Each line of the data that includes the string "script" is to be copied out.
◆ ◆ ◆ ◆
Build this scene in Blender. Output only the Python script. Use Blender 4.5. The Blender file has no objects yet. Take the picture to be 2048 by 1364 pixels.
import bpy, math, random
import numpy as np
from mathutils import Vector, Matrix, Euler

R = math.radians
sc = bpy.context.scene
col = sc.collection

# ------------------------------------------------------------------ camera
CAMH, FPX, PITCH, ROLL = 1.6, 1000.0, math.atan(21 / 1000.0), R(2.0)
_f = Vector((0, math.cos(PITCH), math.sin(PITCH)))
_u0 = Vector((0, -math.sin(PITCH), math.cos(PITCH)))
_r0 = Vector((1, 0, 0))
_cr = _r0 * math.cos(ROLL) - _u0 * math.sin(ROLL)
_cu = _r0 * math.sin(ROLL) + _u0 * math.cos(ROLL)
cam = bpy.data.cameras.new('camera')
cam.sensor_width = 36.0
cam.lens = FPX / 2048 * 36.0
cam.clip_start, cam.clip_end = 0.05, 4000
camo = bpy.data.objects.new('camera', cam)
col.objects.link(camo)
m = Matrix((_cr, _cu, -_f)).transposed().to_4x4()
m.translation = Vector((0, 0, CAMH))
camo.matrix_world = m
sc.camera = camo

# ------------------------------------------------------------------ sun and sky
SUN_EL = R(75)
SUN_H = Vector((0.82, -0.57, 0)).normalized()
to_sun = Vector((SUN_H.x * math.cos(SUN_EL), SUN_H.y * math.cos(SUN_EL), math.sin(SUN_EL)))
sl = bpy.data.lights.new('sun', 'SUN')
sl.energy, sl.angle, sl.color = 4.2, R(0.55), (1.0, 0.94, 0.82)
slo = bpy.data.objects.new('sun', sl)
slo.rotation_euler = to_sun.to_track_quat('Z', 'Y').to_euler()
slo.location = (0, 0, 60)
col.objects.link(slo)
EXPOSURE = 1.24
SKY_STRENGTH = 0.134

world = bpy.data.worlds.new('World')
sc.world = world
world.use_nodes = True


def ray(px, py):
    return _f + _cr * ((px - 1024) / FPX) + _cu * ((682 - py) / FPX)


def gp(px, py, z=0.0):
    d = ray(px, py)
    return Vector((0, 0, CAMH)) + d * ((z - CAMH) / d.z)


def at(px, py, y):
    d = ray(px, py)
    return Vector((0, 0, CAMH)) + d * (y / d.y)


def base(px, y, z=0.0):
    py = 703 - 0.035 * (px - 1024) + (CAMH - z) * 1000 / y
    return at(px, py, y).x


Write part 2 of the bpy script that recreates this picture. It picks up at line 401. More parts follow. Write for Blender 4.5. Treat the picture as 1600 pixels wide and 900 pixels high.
◆ ◆ ◆ ◆
### [Task answer]
Build this scene in Blender. Output only the Python script. Use Blender 4.5. The Blender file has no objects yet. Take the picture to be 2048 by 1364 pixels.
Write part 2 of the bpy script that recreates this picture. It picks up at line 401. More parts follow. Write for Blender 4.5. Treat the picture as 1600 pixels wide and 900 pixels high.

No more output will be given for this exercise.